Profitversprechen und Bedrohung
„Birds of Passage“. Regie: Cristina Gallego und Ciro Guerra. Mit Natalia Reyes, Carmiña Martínez u. a. Kolumbien/Dänemark/Mexiko 2018, 125 Min.
Auch ist das Marihuana für die Wayuu weder Faszinosum noch Teil ihres Lebensstils. Es ist schlicht Handelsware, die tonnenweise in kleinen Flugzeugen nach Florida ausgeflogen wird und dort als nicht enden wollender Treibstoff die entfesselte Beat Generation erst möglich macht. Doch schnell werden der Handel mit den Hippies und dessen immer grenzenlosere Profitversprechen für die Wayuu zur existenziellen Bedrohung. Alijuna, dafür gibt es sogar ein Wort in der Sprache der Wayuu. Es meint die Bedrohung von außen, den Einfluss des Fremden, dem das Volk jahrhundertelang erfolgreich gegen spanische und französische Kolonialisten getrotzt hat.
Dass nun ausgerechnet das Peace – globales Friedens- und Versöhnungssymbol – das Fundament der Wayuu-Familie zersetzt und sie schließlich Amok gegen sich selbst laufen lässt, schält sich als zentrale, machtvolle Metapher von Guerras und Gallegos Film heraus.
Für den Clan zu allem fähig
„Birds of Passage“ vermeidet allerdings jegliche Romantisierung der Wayuu, sondern konzentriert sich stets auf seine konsequente Erzählung. Die Ehre, Würde und Tradition der matriarchalen Großfamilie werden dabei zum Damoklesschwert, das der Handlung die entscheidenden und katastrophalen Schnitte gibt. „Weißt du, warum ich hier respektiert werde“, fragt die Clanoberste Úrsala Pushaina den noch ledigen Rapayet. „Weil ich für meine Familie und für meinen Clan zu allem fähig bin.“
Was sich anfangs noch wie eine einschüchternde Pose anhört, erweist sich später als jene Wahrheit, die alles in den Abgrund reißen wird. Es ist ein wirklicher Krieg, den Guerra und Gallego in ihrem Film heraufbeschwören – blutig, gnadenlos, habgierig. Eingebettet in farbenprächtige, üppige Bilder vollzieht sich die Handlung chronologisch und stringent wie in einer sich immer enger ziehenden Schlinge.
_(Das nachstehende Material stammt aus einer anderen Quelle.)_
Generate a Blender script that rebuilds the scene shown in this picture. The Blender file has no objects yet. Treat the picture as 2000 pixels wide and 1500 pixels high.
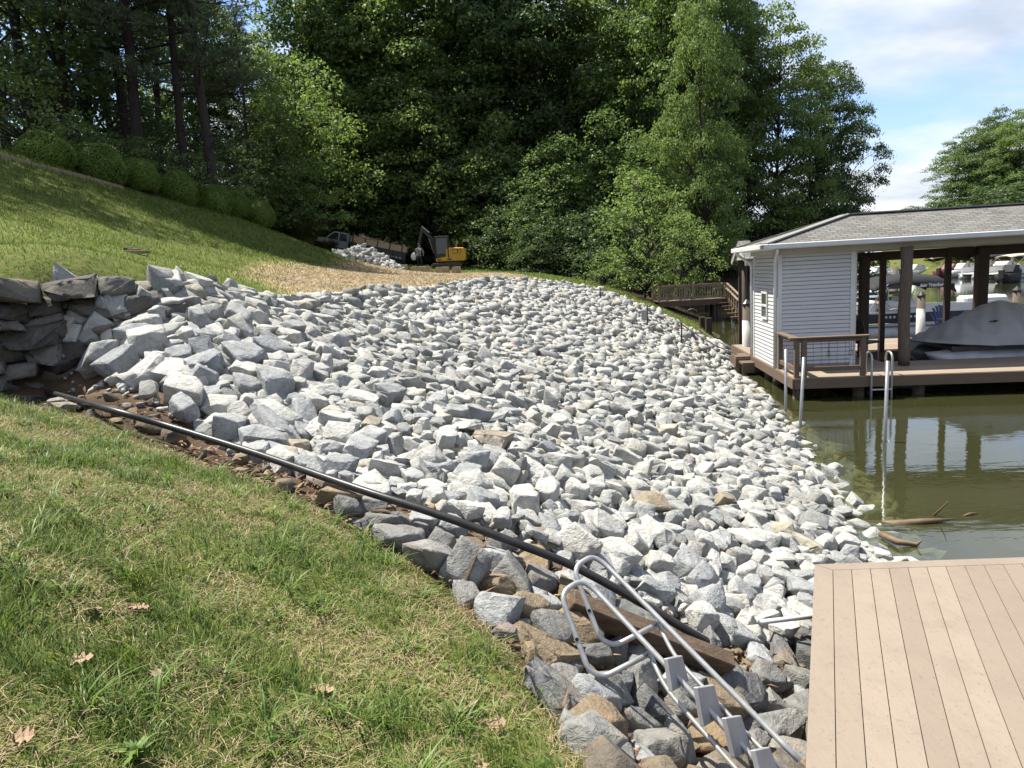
import bpy, bmesh, math, random
import numpy as np
from mathutils import Vector, Matrix
R_ = math.radians
scene = bpy.context.scene
COL = scene.collection

# ---------------------------------------------------------------- camera
FPX = 1387.0
CAM = np.array([0.0, 0.0, 2.85])
PITCH, ROLL = R_(8.76), R_(3.15)
_F = np.array([0, math.cos(PITCH), -math.sin(PITCH)])
_U0 = np.array([0, math.sin(PITCH), math.cos(PITCH)])
_R0 = np.array([1.0, 0, 0])
_RT = _R0 * math.cos(ROLL) - _U0 * math.sin(ROLL)
_UP = _U0 * math.cos(ROLL) + _R0 * math.sin(ROLL)
cam = bpy.data.cameras.new('camera')
cam.sensor_fit = 'HORIZONTAL'
cam.sensor_width = 36.0
cam.lens = FPX / 2000 * 36
cam.clip_start = 0.05
cam.clip_end = 3000
camo = bpy.data.objects.new('camera', cam)
COL.objects.link(camo)
camo.matrix_world = Matrix(((_RT[0], _UP[0], -_F[0], CAM[0]), (_RT[1], _UP[1], -_F[1], CAM[1]), (_RT[2], _UP[2], -_F[2], CAM[2]), (0, 0, 0, 1)))
scene.camera = camo

# ---------------------------------------------------------------- sun, sky, exposure
SUN_EL, SUN_AZ = 63.0, -58.0       # azimuth clockwise from +Y (ahead of the camera)
sd = Vector((math.sin(R_(SUN_AZ)) * math.cos(R_(SUN_EL)), math.cos(R_(SUN_AZ)) * math.cos(R_(SUN_EL)), math.sin(R_(SUN_EL))))
sl = bpy.data.lights.new('sun', 'SUN')
sl.energy = 5.0
sl.angle = R_(0.5)
sl.color = (1.0, 0.95, 0.86)
so = bpy.data.objects.new('sun', sl)
COL.objects.link(so)
so.location = (-30, 30, 60)
so.rotation_euler = sd.to_track_quat('Z', 'Y').to_euler()

world = bpy.data.worlds.new("World")
scene.world = world
world.use_nodes = True
wn, wl = world.node_tree.nodes, world.node_tree.links
wn.clear()
w_out = wn.new('ShaderNodeOutputWorld')
w_bg = wn.new('ShaderNodeBackground')
w_bg.inputs['Strength'].default_value = 0.095
w_sky = wn.new('ShaderNodeTexSky')
w_sky.sky_type = 'NISHITA'
w_sky.sun_disc = False
w_sky.sun_elevation = R_(SUN_EL)
w_sky.sun_rotation = R_(SUN_AZ % 360)
w_sky.air_density = 1.3
w_sky.dust_density = 0.45
w_sky.ozone_density = 1.3
w_tc = wn.new('ShaderNodeTexCoord')
w_sep = wn.new('ShaderNodeSeparateXYZ')
wl.new(w_tc.outputs['Generated'], w_sep.inputs[0])
def wmath(op, a, b=None):
    n = wn.new('ShaderNodeMath'); n.operation = op
    for i, v in enumerate((a, b)):
        if v is None: continue
        if isinstance(v, (int, float)): n.inputs[i].default_value = v
        else: wl.new(v, n.inputs[i])
    return n.outputs[0]
zz = wmath('ADD', wmath('MAXIMUM', w_sep.outputs['Z'], 0.0), 0.22)
w_cmb = wn.new('ShaderNodeCombineXYZ')
wl.new(wmath('DIVIDE', w_sep.outputs['X'], zz), w_cmb.inputs[0])
wl.new(wmath('DIVIDE', w_sep.outputs['Y'], zz), w_cmb.inputs[1])
def wnoise(scale, detail, rough, off, dist=0.0):
    m = wn.new('ShaderNodeMapping'); m.inputs['Location'].default_value = off
    wl.new(w_cmb.outputs[0], m.inputs[0])
    n = wn.new('ShaderNodeTexNoise')
    n.inputs['Scale'].default_value = scale; n.inputs['Detail'].default_value = detail
    n.inputs['Roughness'].default_value = rough; n.inputs['Distortion'].default_value = dist
    wl.new(m.outputs[0], n.inputs['Vector'])
    return n.outputs['Fac']
def wramp(fac, stops):
    r = wn.new('ShaderNodeValToRGB')
    el = r.color_ramp.elements
    while len(el) < len(stops): el.new(0.5)
    for e, (p, c) in zip(el, stops):
        e.position = p; e.color = (*c, 1) if len(c) == 3 else c
    wl.new(fac, r.inputs[0])
    return r.outputs[0]
cl_mask = wramp(wnoise(1.15, 6, 0.5, CLOUD_OFF if 'CLOUD_OFF' in globals() else (3.1, 1.7, 0), 0.25), [(0.41, (0, 0, 0)), (0.56, (1, 1, 1))])
cl_tone = wramp(wnoise(2.3, 5, 0.55, (7.3, 2.2, 0), 0.2), [(0.34, (2.9, 3.25, 3.8)), (0.64, (5.2, 5.2, 5.25))])
w_mix = wn.new('ShaderNodeMixRGB')
wl.new(wmath('MULTIPLY', cl_mask, 0.9), w_mix.inputs[0])
w_tint = wn.new('ShaderNodeMixRGB'); w_tint.blend_type = 'MULTIPLY'; w_tint.inputs[0].default_value = 1.0
w_tint.inputs[2].default_value = (0.68, 0.75, 0.98, 1)
wl.new(w_sky.outputs[0], w_tint.inputs[1])
wl.new(w_tint.outputs[0], w_mix.inputs[1])
wl.new(cl_tone, w_mix.inputs[2])
wl.new(w_mix.outputs[0], w_bg.inputs['Color'])
wl.new(w_bg.outputs[0], w_out.inputs['Surface'])

scene.view_settings.view_transform = 'Standard'
scene.view_settings.look = 'None'
scene.view_settings.exposure = 1.25
scene.view_settings.gamma = 1.0
cy = scene.cycles
cy.max_bounces = 7; cy.diffuse_bounces = 4; cy.glossy_bounces = 3
cy.transmission_bounces = 4; cy.transparent_max_bounces = 8
cy.caustics_reflective = False; cy.caustics_refractive = False
cy.use_denoising = True

# ---------------------------------------------------------------- measuring helpers: a sight line met at a height or a distance
def ray(x, y):
    return _F + _RT * (x - 1000) / FPX - _UP * (y - 750) / FPX
def atz(x, y, z):
    d = ray(x, y); return CAM + d * ((z - CAM[2]) / d[2])
def aty(x, y, Y):
    d = ray(x, y); return CAM + d * (Y / d[1])
def proj(P):
    v = np.asarray(P, float) - CAM
    z = v @ _F
    return 1000 + FPX * (v @ _RT) / z, 750 - FPX * (v @ _UP) / z

# ---------------------------------------------------------------- object helpers
def tag(o, label=None, cat=None, group=None, kind=None):
    if label: o['label'] = label
    if cat: o['category'] = cat
    if group: o['group'] = group
    if kind: o['kind'] = kind
    return o
def empty(name, loc=(0, 0, 0), rz=0.0, label=None, cat=None, group=None):
    o = bpy.data.objects.new(name, None)
    o.empty_display_size = 0.2
    COL.objects.link(o)
    o.location = loc; o.rotation_euler = (0, 0, rz)
    return tag(o, label, cat, group)
def link(name, me, parent=None):
    o = bpy.data.objects.new(name, me)
    COL.objects.link(o)
    if parent is not None: o.parent = parent
    return o
def np_mesh(name, V, faces, mat=None, smooth=False):
    """V (N,3); faces: list of (M,k) index arrays."""
    me = bpy.data.meshes.new(name)
    V = np.asarray(V, np.float32)
    me.vertices.add(len(V)); me.vertices.foreach_set('co', V.ravel())
    faces = [np.asarray(f, np.int32) for f in faces if len(f)]
    loops = np.concatenate([f.ravel() for f in faces])
    tot = np.concatenate([np.full(len(f), f.shape[1], np.int32) for f in faces])
    start = np.concatenate([[0], np.cumsum(tot)[:-1]]).astype(np.int32)
    me.loops.add(len(loops)); me.loops.foreach_set('vertex_index', loops)
    me.polygons.add(len(tot)); me.polygons.foreach_set('loop_start', start); me.polygons.foreach_set('loop_total', tot)
    if smooth: me.polygons.foreach_set('use_smooth', np.ones(len(tot), bool))
    me.update(calc_edges=True); me.validate()
    if mat: me.materials.append(mat)
    return me
class MB:
    """collects boxes, bars and tubes into one mesh"""
    def __init__(s): s.v = []; s.f = []
    def add(s, vs, fs):
        n = len(s.v); s.v += [tuple(map(float, p)) for p in vs]; s.f += [tuple(i + n for i in f) for f in fs]; return s
    def box(s, c, d, rz=0.0, M=None):
        c = np.array(c, float); hx, hy, hz = np.array(d, float) / 2
        P = np.array([(x, y, z) for x in (-hx, hx) for y in (-hy, hy) for z in (-hz, hz)])
        if M is not None: P = P @ np.array(M).T
        if rz:
            cs, sn = math.cos(rz), math.sin(rz)
            P = P @ np.array([[cs, sn, 0], [-sn, cs, 0], [0, 0, 1]])
        return s.add(P + c, [(0, 1, 3, 2), (4, 6, 7, 5), (0, 4, 5, 1), (2, 3, 7, 6), (0, 2, 6, 4), (1, 5, 7, 3)])
    def beam(s, a, b, w, h, up=(0, 0, 1)):
        """box from a to b, w across and h along up"""
        a, b = np.array(a, float), np.array(b, float)
        t = (b - a) / np.linalg.norm(b - a)
        u = np.array(up, float); sx = np.cross(t, u); sx /= np.linalg.norm(sx); u = np.cross(sx, t)
        P = [p + sx * i * w / 2 + u * j * h / 2 for p in (a, b) for i, j in ((-1, -1), (1, -1), (1, 1), (-1, 1))]
        return s.add(P, [(3, 2, 1, 0), (4, 5, 6, 7), (0, 1, 5, 4), (1, 2, 6, 5), (2, 3, 7, 6), (3, 0, 4, 7)])
    def tube(s, pts, r, n=8, cap=True):
        pts = [np.array(p, float) for p in pts]
        rs = r if hasattr(r, '__len__') else [r] * len(pts)
        rings = []; ref = None
        for i, p in enumerate(pts):
            t = pts[min(i + 1, len(pts) - 1)] - pts[max(i - 1, 0)]
            t = t / (np.linalg.norm(t) + 1e-9)
            if ref is None: ref = np.array([1.0, 0, 0]) if abs(t[0]) < 0.8 else np.array([0, 1.0, 0])
            a = np.cross(t, ref); a /= np.linalg.norm(a) + 1e-9; b = np.cross(t, a); ref = np.cross(a, t) * 1.0
            ref = b if False else ref
            rings.append([p + rs[i] * (a * math.cos(k * 2 * math.pi / n) + b * math.sin(k * 2 * math.pi / n)) for k in range(n)])
        fs = []
        for i in range(len(rings) - 1):
            for k in range(n):
                fs.append((i * n + k, i * n + (k + 1) % n, (i + 1) * n + (k + 1) % n, (i + 1) * n + k))
        if cap:
            fs.append(tuple(range(n - 1, -1, -1))); fs.append(tuple((len(rings) - 1) * n + k for k in range(n)))
        return s.add([q for rg in rings for q in rg], fs)
    def cone(s, c, r, h, n=10):
        c = np.array(c, float)
        vs = [c + (r * math.cos(k * 2 * math.pi / n), r * math.sin(k * 2 * math.pi / n), 0) for k in range(n)] + [c + (0, 0, h)]
        return s.add(vs, [(k, (k + 1) % n, n) for k in range(n)] + [tuple(range(n - 1, -1, -1))])
    def prism(s, poly, z0, z1):
        n = len(poly)
        vs = [(x, y, z0) for x, y in poly] + [(x, y, z1) for x, y in poly]
        return s.add(vs, [tuple(range(n - 1, -1, -1)), tuple(range(n, 2 * n))] + [(k, (k + 1) % n, n + (k + 1) % n, n + k) for k in range(n)])
    def loft(s, rings, close=True, caps=True):
        n = len(rings[0]); fs = []
        for i in range(len(rings) - 1):
            for k in range(n if close else n - 1):
                fs.append((i * n + k, i * n + (k + 1) % n, (i + 1) * n + (k + 1) % n, (i + 1) * n + k))
        if caps: fs += [tuple(range(n - 1, -1, -1)), tuple((len(rings) - 1) * n + k for k in range(n))]
        return s.add([q for rg in rings for q in rg], fs)
    def mesh(s, name, mat, smooth=False, bevel=0.0):
        me = bpy.data.meshes.new(name); me.from_pydata(s.v, [], s.f); me.update()
        bm = bmesh.new(); bm.from_mesh(me)
        bmesh.ops.recalc_face_normals(bm, faces=bm.faces)
        if bevel: bmesh.ops.bevel(bm, geom=bm.edges[:], offset=bevel, segments=1, affect='EDGES', clamp_overlap=True)
        bm.to_mesh(me); bm.free()
        if smooth:
            for p in me.polygons: p.use_smooth = True
        if mat: me.materials.append(mat)
        return me
    def build(s, name, mat, parent=None, smooth=False, bevel=0.0):
        return link(name, s.mesh(name, mat, smooth, bevel), parent)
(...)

Die Szenerie wechselt immer wieder vom windumtosten Wohnsitz der Wayuu in der Wüste zum Dschungel, in dem das Marihuana angebaut wird, bis zum Export im steppenhaften Niemandsland. Was nach dem Verkauf mit der Droge passiert, bleibt unsichtbar. Immer mehr unterläuft das Kapital die Riten und Gewohnheiten der Wayuu, und das von außen einströmende Geld ist nicht mehr wie am Anfang alijuna, also etwas Fremdes, sondern wird zur Triebfeder des Handelns und zersetzt schleichend die familiären Bindungen. „Wo das Wort ist, da ist Frieden“, sagt Úrsula gegen Anfang des Films.
Am Ende sprechen nur noch die Waffen. Diese Alternativlosigkeit globaler Machtverhältnisse ist ein Leitmotiv in Guerras Filmen. Zuletzt zu bewundern in „Der Schamane und die Schlange“ (2015), einer oscarnominierten Bilderreise in unnachahmlichem, transzendentem Schwarz-Weiß. Der Film erzählt von zwei Forschern, die Ende des 19. Jahrhunderts im Amazonasgebiet jene Pflanze suchen, aus deren Essenz sich Kautschuk produzieren lässt. Die Einheimischen, welche die Pflanze seit jeher verehren, bezahlen diese Entdeckung mit ihrer eigenen Vernichtung. Jeder Fortschritt ist gleichzeitig Zerstörung.